We show that the near-infrared-absorbing polymethine cyanine dyes exhibit nonlinear absorption (NLA) in the visible region, where they have negligible or very low linear absorption. In chloroform solvent, the studied cyanines were found to be photo-unstable and exhibited photo-degradation under prolonged exposures as compared to methanol and dimethyl sulphoxide solvents, where they were stable. Excitation with femtosecond (fs) pulses in the visible region (400–750 nm) exhibits excited state absorption (ESA) as characterized by positive differential absorption (ΔOD) in transient absorption signal.
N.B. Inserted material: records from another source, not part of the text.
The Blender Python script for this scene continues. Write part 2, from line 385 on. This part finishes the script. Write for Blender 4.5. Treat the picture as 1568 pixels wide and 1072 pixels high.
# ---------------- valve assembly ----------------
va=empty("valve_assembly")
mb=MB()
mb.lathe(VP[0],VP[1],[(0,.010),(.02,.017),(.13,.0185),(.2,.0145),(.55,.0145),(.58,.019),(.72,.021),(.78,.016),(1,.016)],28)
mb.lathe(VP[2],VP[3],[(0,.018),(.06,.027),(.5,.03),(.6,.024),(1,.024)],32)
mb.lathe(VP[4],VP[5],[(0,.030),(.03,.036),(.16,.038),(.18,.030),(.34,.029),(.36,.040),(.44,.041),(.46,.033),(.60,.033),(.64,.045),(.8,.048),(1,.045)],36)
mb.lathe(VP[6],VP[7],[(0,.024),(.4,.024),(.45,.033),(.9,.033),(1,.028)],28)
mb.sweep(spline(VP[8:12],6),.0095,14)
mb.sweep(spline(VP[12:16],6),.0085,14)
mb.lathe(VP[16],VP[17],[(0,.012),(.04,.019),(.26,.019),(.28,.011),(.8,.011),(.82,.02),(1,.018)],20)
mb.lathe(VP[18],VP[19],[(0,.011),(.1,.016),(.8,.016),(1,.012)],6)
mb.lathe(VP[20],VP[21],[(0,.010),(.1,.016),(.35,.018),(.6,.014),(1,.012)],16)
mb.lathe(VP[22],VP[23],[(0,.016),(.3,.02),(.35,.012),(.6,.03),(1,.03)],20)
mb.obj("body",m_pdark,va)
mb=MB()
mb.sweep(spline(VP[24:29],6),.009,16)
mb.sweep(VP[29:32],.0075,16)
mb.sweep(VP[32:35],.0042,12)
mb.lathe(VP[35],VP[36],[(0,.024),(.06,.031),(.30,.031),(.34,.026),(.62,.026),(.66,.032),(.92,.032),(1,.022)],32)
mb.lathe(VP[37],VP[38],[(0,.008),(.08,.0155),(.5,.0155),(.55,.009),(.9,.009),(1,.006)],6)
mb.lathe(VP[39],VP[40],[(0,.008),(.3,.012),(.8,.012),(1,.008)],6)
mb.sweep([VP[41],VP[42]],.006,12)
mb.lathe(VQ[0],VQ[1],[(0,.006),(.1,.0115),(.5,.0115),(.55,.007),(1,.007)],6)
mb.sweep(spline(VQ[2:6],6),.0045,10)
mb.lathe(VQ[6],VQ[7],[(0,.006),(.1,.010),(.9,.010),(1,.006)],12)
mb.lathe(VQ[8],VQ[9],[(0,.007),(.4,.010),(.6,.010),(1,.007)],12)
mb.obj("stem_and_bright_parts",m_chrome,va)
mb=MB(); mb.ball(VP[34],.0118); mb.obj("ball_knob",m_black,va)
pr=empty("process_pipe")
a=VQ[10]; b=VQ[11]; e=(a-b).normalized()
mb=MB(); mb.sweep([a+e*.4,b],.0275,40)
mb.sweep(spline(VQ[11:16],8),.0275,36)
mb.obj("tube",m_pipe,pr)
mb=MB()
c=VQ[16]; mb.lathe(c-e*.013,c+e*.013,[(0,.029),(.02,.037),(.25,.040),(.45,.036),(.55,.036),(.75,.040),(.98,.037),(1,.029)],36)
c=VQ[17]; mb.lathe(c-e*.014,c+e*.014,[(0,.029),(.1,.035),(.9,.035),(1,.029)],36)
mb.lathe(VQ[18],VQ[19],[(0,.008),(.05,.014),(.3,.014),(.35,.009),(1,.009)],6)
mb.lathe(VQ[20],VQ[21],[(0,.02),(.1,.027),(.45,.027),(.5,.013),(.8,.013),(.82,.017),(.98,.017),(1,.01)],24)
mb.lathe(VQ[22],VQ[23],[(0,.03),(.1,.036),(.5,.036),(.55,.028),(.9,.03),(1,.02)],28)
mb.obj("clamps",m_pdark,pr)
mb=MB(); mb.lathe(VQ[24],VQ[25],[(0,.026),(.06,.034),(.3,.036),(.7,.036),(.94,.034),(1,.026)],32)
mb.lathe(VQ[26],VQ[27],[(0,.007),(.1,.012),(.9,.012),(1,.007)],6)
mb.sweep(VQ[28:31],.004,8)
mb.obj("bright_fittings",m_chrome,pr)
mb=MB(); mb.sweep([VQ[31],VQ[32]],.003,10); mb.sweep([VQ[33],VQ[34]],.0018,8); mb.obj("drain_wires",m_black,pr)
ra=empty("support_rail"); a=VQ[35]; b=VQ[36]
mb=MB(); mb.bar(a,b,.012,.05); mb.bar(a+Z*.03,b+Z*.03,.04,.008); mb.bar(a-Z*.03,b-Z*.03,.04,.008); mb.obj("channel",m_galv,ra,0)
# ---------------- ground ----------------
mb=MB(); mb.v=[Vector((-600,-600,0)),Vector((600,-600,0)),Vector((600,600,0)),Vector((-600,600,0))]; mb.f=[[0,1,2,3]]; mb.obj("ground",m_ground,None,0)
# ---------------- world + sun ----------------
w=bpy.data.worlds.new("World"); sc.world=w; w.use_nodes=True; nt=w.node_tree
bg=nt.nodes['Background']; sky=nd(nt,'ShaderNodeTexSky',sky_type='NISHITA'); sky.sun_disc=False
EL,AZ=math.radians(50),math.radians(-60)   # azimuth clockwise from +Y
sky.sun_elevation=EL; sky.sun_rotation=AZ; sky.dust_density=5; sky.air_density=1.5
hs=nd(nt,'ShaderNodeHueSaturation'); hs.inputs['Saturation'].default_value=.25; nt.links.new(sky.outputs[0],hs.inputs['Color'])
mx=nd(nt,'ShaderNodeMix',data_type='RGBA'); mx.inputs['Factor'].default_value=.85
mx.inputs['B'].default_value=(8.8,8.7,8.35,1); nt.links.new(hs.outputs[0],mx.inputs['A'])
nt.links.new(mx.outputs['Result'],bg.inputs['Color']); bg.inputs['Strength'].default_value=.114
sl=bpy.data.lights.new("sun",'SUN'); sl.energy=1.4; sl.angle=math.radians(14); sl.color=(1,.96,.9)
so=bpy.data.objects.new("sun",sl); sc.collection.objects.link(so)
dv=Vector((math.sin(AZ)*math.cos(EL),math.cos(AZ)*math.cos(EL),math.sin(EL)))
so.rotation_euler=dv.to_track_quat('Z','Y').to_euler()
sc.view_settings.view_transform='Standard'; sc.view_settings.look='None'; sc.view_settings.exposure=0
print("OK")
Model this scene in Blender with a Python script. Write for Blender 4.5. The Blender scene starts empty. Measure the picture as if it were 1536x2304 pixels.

Non-resonant excitations in the visible region are governed by reverse saturable absorption (RSA) mechanism leading to ESA. Excitation with nanosecond pulses also shows NLA owing to ESA from triplet states as compared to that from singlet states under fs excitations. Single beam Z-scan studies were performed with nanosecond (ns) pulses to evaluate ground (σgr) and excited state (σex) absorption cross-sections, which confirms the mechanism of RSA as σex were found to be greater than σgr. The population relaxation from higher excited singlet states shows ultrafast behavior with multi-exponential decay components. The fast time component decay varies from a few hundreds of fs (τ1) to some hundreds of picoseconds (τ2), and the long-time decay is in the ns domain (τ3).